Ticaret Bakanı Ruhsar Pekcan

Ticaret Bakanı Ruhsar Pekcan da ihracatta rekorlar kırdıklarını, bunda ticaret borsalarının katkısının da büyük olduğunu söyledi. 

Gerek hayvancılık ve tarım ticaretinde gerekse ihracatta ticaret borsalarının yerelde yaptığı çalışmaların son derece önemli olduğunu ifade eden Pekcan, "Lisanslı depoculuğu geliştirdik. Şu anda 183 firma lisans için izin almış, 91'i hali hazırda aktif durumda. Lisanslı depo kapasitemizi 4,8 milyon tona çıkardık, hedefimiz 10 milyon tona çıkarmak. Ürün İhtisas Borsasını da Temmuz 2019 itibarıyla açtık ve burada da elektronik ortamda yer değiştirmeden tek bir platformda ürün ticaretinin yapılmasını mümkün kıldık." diye konuştu. 

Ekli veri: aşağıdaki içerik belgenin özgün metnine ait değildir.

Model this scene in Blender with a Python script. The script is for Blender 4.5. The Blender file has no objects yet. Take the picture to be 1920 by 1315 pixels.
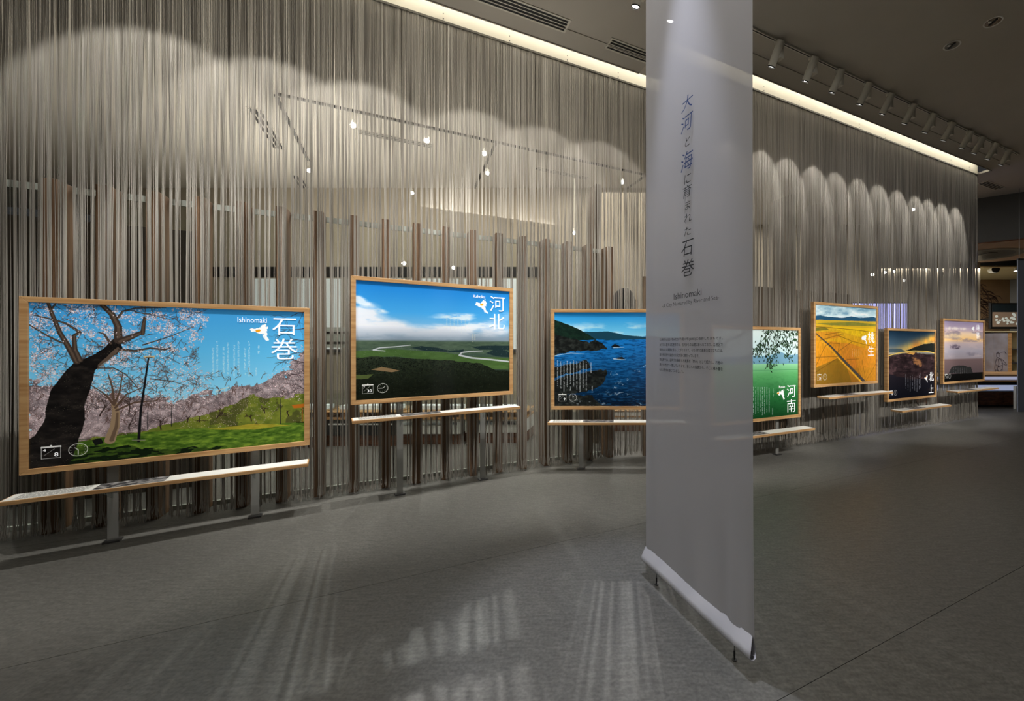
import bpy, math, random
import numpy as np
from mathutils import Vector, Matrix

SC = bpy.context.scene
COL = SC.collection
random.seed(7)
# ------------------------------------------------------------------ camera
F, CX, HY, EYE = 790.0, 1165.0, 649.0, 1.5
cam_d = bpy.data.cameras.new('camera')
cam_d.sensor_width = 36.0
cam_d.lens = F / 1920 * 36
cam_d.shift_x = (960 - CX) / 1920
cam_d.shift_y = (HY - 657.5) / 1920
cam_d.clip_start = 0.05
cam = bpy.data.objects.new('camera', cam_d)
cam.location = (0, 0, EYE)
cam.rotation_euler = (math.pi / 2, 0, 0)
COL.objects.link(cam)
SC.camera = cam
# ------------------------------------------------------------------ world, exposure
SC.view_settings.view_transform = 'Standard'
SC.view_settings.look = 'None'
SC.view_settings.gamma = 1.0
SC.view_settings.use_curve_mapping = False
SC.view_settings.exposure = 0.0
w = bpy.data.worlds.new('world')
SC.world = w
w.use_nodes = True
w.node_tree.nodes['Background'].inputs[0].default_value = (0.5, 0.5, 0.52, 1)
w.node_tree.nodes['Background'].inputs[1].default_value = 0.05

# light levels (all tuned here)
WARM = (1.0, 0.95, 0.87)
NEUT = (1.0, 0.97, 0.92)
COOL = (0.80, 0.84, 1.0)
L_TRACK_R = 110.0
L_TRACK_L = 125.0
L_PANEL_NEAR = 370.0
L_PANEL_FAR = 1150.0
L_BACK_BEAM = 250.0
L_BANNER = 430.0
L_AMB_FRONT = 95.0
L_AMB_BACK = 330.0
L_COVE = 2.8

# ------------------------------------------------------------------ wall coordinates
_uv = 1.905
D = Vector((_uv, 1.0, 0)).normalized()          # along the curtain wall
N = Vector((-D.y, D.x, 0))                      # away from the viewer
def at(px, Y, z=0.0):
    return Vector(((px - CX) / F * Y, Y, z))
def zat(py, Y):
    return EYE + (HY - py) / F * Y
PL = at(620, 4.15)
T0 = PL.dot(N)
S0 = at(0, 3.187).dot(D)
TR = at(1600, 6.858).dot(N) - T0                # offset of the second curtain
def W(s, t, z=0.0):
    """point from wall coordinates: s along, t behind the first curtain"""
    return D * (s + S0) + N * (t + T0) + Vector((0, 0, z))
def s_px(px, t=0.0):
    u = (px - CX) / F
    # (D*(s+S0)+N*(t+T0)).x = u*y
    b = N * (t + T0)
    return (u * b.y - b.x) / (D.x - u * D.y) - S0
ANG = math.atan2(D.y, D.x)

# area lights -------------------------------------------------------
def area(name, loc, size, energy, color, rot=(0, 0, 0), size_y=None):
    l = bpy.data.lights.new(name, 'AREA')
    l.energy = energy; l.color = color; l.size = size
    if size_y:
        l.shape = 'RECTANGLE'; l.size_y = size_y
    o = bpy.data.objects.new(name, l)
    o.location = loc; o.rotation_euler = rot
    COL.objects.link(o)
    return o
def spot(name, loc, target, energy, color, angle, blend=0.35, radius=0.02):
    l = bpy.data.lights.new(name, 'SPOT')
    l.energy = energy; l.color = color; l.spot_size = math.radians(angle)
    l.spot_blend = blend; l.shadow_soft_size = radius
    o = bpy.data.objects.new(name, l)
    o.location = loc
    d = Vector(target) - Vector(loc)
    o.rotation_euler = d.to_track_quat('-Z', 'Y').to_euler()
    COL.objects.link(o)
    return o
area('fill_front', W(4.0, -3.6, 5.0), 7, L_AMB_FRONT, WARM, (0, 0, ANG), 3)  # added soft fill without a fitting, lifts the front room
area('fill_back', W(3.5, 2.2, 5.0), 12, L_AMB_BACK, WARM, (0, 0, ANG), 3)  # added fill that brightens the room behind the threads
area('fill_uplight', W(2.0, 2.6, 3.0), 7, 150, WARM, (math.pi, 0, -ANG), 1.5)  # added hidden uplight, only there to brighten the back ceiling
area('slot_fill_near', W((s_px(-60) + 5.9) / 2, -0.115, 5.36), 6.6, 20, NEUT, (0, 0, ANG), 0.04)  # added strip beside the LED row, brightens the upper threads
area('slot_fill_dense', W(9.6, TR - 0.115, 5.36), 7.2, 20, NEUT, (0, 0, ANG), 0.04)  # same added strip for the dense curtain
area('fill_far', (9.2, 13.4, 3.8), 3, 420, WARM, (0, 0, 0), 2)  # added fill, brightens the brown room at the far end
spot('fill_counter', (12.3, 10.0, 3.85), (11.2, 11.9, 1.1), 260, WARM, 75, .6, .15)  # added fill spot with no fitting, brightens counter and cabinet
area('fill_behind', (4.5, 10.8, 5.0), 4, 75, WARM, (0, 0, 0), 2)  # added fill for the space behind the slabs
area('fill_right', W(9.5, 2.6, 5.0), 3, 110, (0.85, 0.88, 1.0), (0, 0, ANG), 2)  # added cool fill behind the dense threads

# ------------------------------------------------------------------ helpers
class MB:
    def __init__(s):
        s.v = []; s.f = []; s.uv = None
    def quad(s, a, b, c, d):
        i = len(s.v); s.v += [tuple(a), tuple(b), tuple(c), tuple(d)]; s.f.append((i, i+1, i+2, i+3)); return s
    def hexa(s, p):
        """8 corners: bottom 0-3, top 4-7"""
        i = len(s.v); s.v += [tuple(q) for q in p]
        for f in ((3, 2, 1, 0), (4, 5, 6, 7), (0, 1, 5, 4), (1, 2, 6, 5), (2, 3, 7, 6), (3, 0, 4, 7)):
            s.f.append(tuple(i + k for k in f))
        return s
    def box(s, x0, x1, y0, y1, z0, z1):
        return s.hexa([(x0, y0, z0), (x1, y0, z0), (x1, y1, z0), (x0, y1, z0), (x0, y0, z1), (x1, y0, z1), (x1, y1, z1), (x0, y1, z1)])
    def wbox(s, s0, s1, t0, t1, z0, z1):
        """box in wall coordinates"""
        return s.hexa([W(s0, t0, z0), W(s1, t0, z0), W(s1, t1, z0), W(s0, t1, z0), W(s0, t0, z1), W(s1, t0, z1), W(s1, t1, z1), W(s0, t1, z1)])
    def tube(s, a, b, r0, r1=None, n=16, caps=True):
        a = Vector(a); b = Vector(b); r1 = r0 if r1 is None else r1
        q = (b - a).to_track_quat('Z', 'Y')
        i = len(s.v)
        for p, r in ((a, r0), (b, r1)):
            for k in range(n):
                an = 2 * math.pi * k / n
                s.v.append(tuple(p + q @ Vector((math.cos(an) * r, math.sin(an) * r, 0))))
        for k in range(n):
            s.f.append((i + k, i + (k + 1) % n, i + n + (k + 1) % n, i + n + k))
        if caps:
            s.f.append(tuple(i + k for k in reversed(range(n)))); s.f.append(tuple(i + n + k for k in range(n)))
        return s
    def ring(s, c, r0, r1, z0, z1, n=32):
        """flat ring (z0) with an inner wall up to z1, in world axes"""
        c = Vector(c); i = len(s.v)
        for r, z in ((r0, z0), (r1, z0), (r1 * .9, z1)):
            for k in range(n):
                a = 2 * math.pi * k / n
                s.v.append((c.x + math.cos(a) * r, c.y + math.sin(a) * r, z))
        for j in (0, 1):
            for k in range(n):
                s.f.append((i + j*n + k, i + j*n + (k+1) % n, i + (j+1)*n + (k+1) % n, i + (j+1)*n + k))
        return s
    def build(s, name, mat, parent=None, bevel=0, smooth=False, uv=None):
        me = bpy.data.meshes.new(name)
        me.from_pydata(s.v, [], s.f); me.update()
        if uv:
            l = me.uv_layers.new(name='uv')
            for k, c in enumerate(uv): l.data[k].uv = c
        o = bpy.data.objects.new(name, me)
        if mat: me.materials.append(mat)
        COL.objects.link(o)
        if parent:
            o.parent = parent
            o.matrix_parent_inverse = parent.matrix_basis.inverted()
        if bevel:
            m = o.modifiers.new('bevel', 'BEVEL'); m.width = bevel; m.segments = 2; m.limit_method = 'ANGLE'
        if smooth:
            for p in me.polygons: p.use_smooth = True
        return o
def empty(name, loc, rz=0):
    o = bpy.data.objects.new(name, None); o.location = loc; o.rotation_euler = (0, 0, rz)
    o.empty_display_size = 0.1
    COL.objects.link(o); return o
def tag(o, label=None, cat=None, group=None, kind=None):
    if label: o['label'] = label
    if cat: o['category'] = cat
    if group: o['group'] = group
    if kind: o['kind'] = kind
    return o
ORD = ['first', 'second', 'third', 'fourth', 'fifth', 'sixth', 'seventh', 'eighth', 'ninth', 'tenth', 'eleventh', 'twelfth', 'thirteenth', 'fourteenth', 'fifteenth', 'sixteenth', 'seventeenth', 'eighteenth']

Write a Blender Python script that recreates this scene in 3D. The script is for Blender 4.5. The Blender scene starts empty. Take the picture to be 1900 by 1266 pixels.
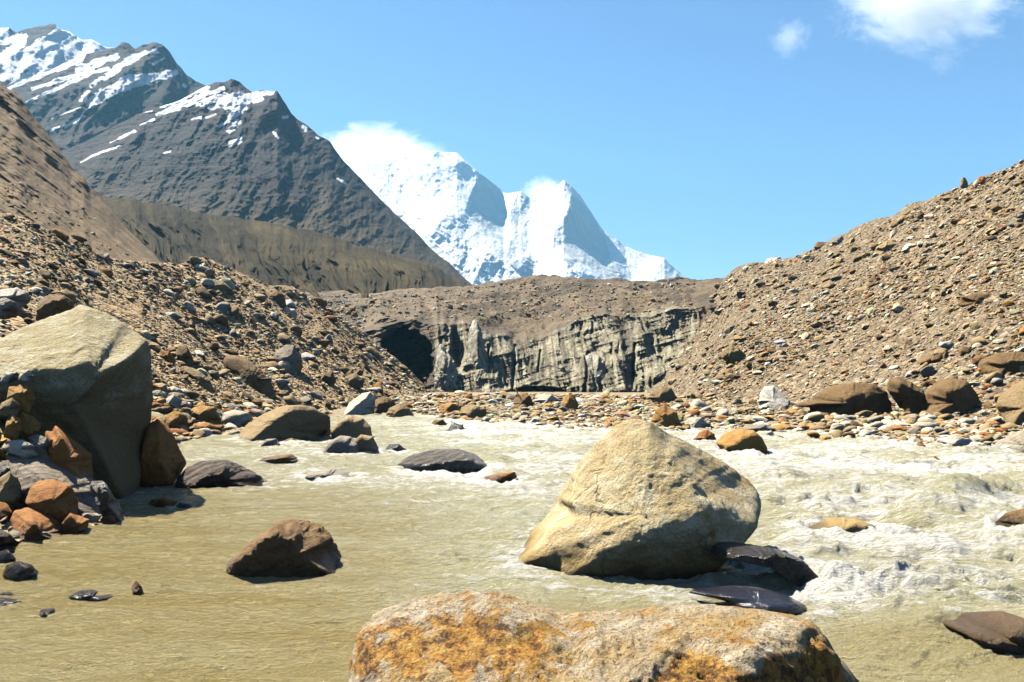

Ticaret borsalarından bulundukları il ve ilçelerde kooperatifleşmeyi desteklemelerini beklediklerini vurgulayan Pekcan, kooperatifleşme sayesinde yerel, yöresel ve coğrafi işaretli ürünlerin hem ticaretinin hem de ihracatının artırılabileceğini bildirdi.

Pekcan, Ticaret Bakanlığının teknolojik gelişime son derece önem verdiğine işaret ederek, ihracat destekleriyle ilgili işlemleri yılbaşından itibaren tamamen elektronik ortama aldıklarını hatırlattı. 

Ayrıca, yurt dışı temsilciliklerle ilgili "Müşavire Danışın" hattını uygulamaya aldıklarına dikkati çeken Pekcan, sistem üzerinden artık ticaret müşavirlerine dünyanın neresinde olursa olsun ulaşılabildiğini, ticaret borsalarının da bu sistemlerden yararlanması gerektiğini dile getirdi.

Pekcan, "Sanal Ticaret Akademisi"ni de başlattıklarını hatırlatarak, kurgulanan ve hayata geçirilen internet sitesinde ticaretin her aşamasını kapsayan yoğun bilgi olduğunu ifade etti. 

Girişimcilikten ihracata, desteklerden uluslararası ticaret kurallarına kadar her türlü eğitimi online olarak verdiklerini belirten Pekcan, ticaret borsaları üyelerinin ve borsa çalışanlarının da bunları kullanmasını istediklerini kaydetti. 

Pekcan, ihracat destek ofislerini kurduklarını anımsatarak, "Teknolojik atılımlarımızla iş dünyasının her zaman yanındayız." değerlendirmesinde bulundu. 

Tarımda köklü dönüşüm yapılmalı

Ticaret Borsaları Konsey Başkanı ve Konya Ticaret Borsası (KTB) Başkanı Hüseyin Çevik de tarım ve gıdanın stratejik sektör olarak ulusal güvenlik kadar değer kazandığına dikkati çekerek, tarım sektöründe köklü dönüşümlerin yapılmasının kaçınılmaz olduğunu söyledi.

Sektörün önünü açacak, ülkeyi tarımsal üretim ve ticaretinde ileriye taşıyacak sorunların çözüme kavuşturulması gerektiğini vurgulayan Çevik, şunları kaydetti: "Desteklemeler, tarımsal elektrik, girdi maliyetleri, tarımsal istihdam, tarımsal sulama, havzalar arası su transferi, stratejik ürün buğday ekim alanlarındaki azalma, hayvancılık ve hayvansal üretimdeki girdi maliyetleri, finansal desteklemeler, lisanslı depoculuğun etkin kullanımı, tarımsal üretim ve ticaretinde teknolojik ve dijital dönüşüm gibi alanlardaki sorunlar sektörümüz tarafından çözüme kavuşturulmayı bekliyor. Tarıma dayalı sanayimizin fiyatlandırma üzerinden yapılan manipülasyonları dengelemek için serbest piyasa koşullarında üretiminin devamı sağlanmalı."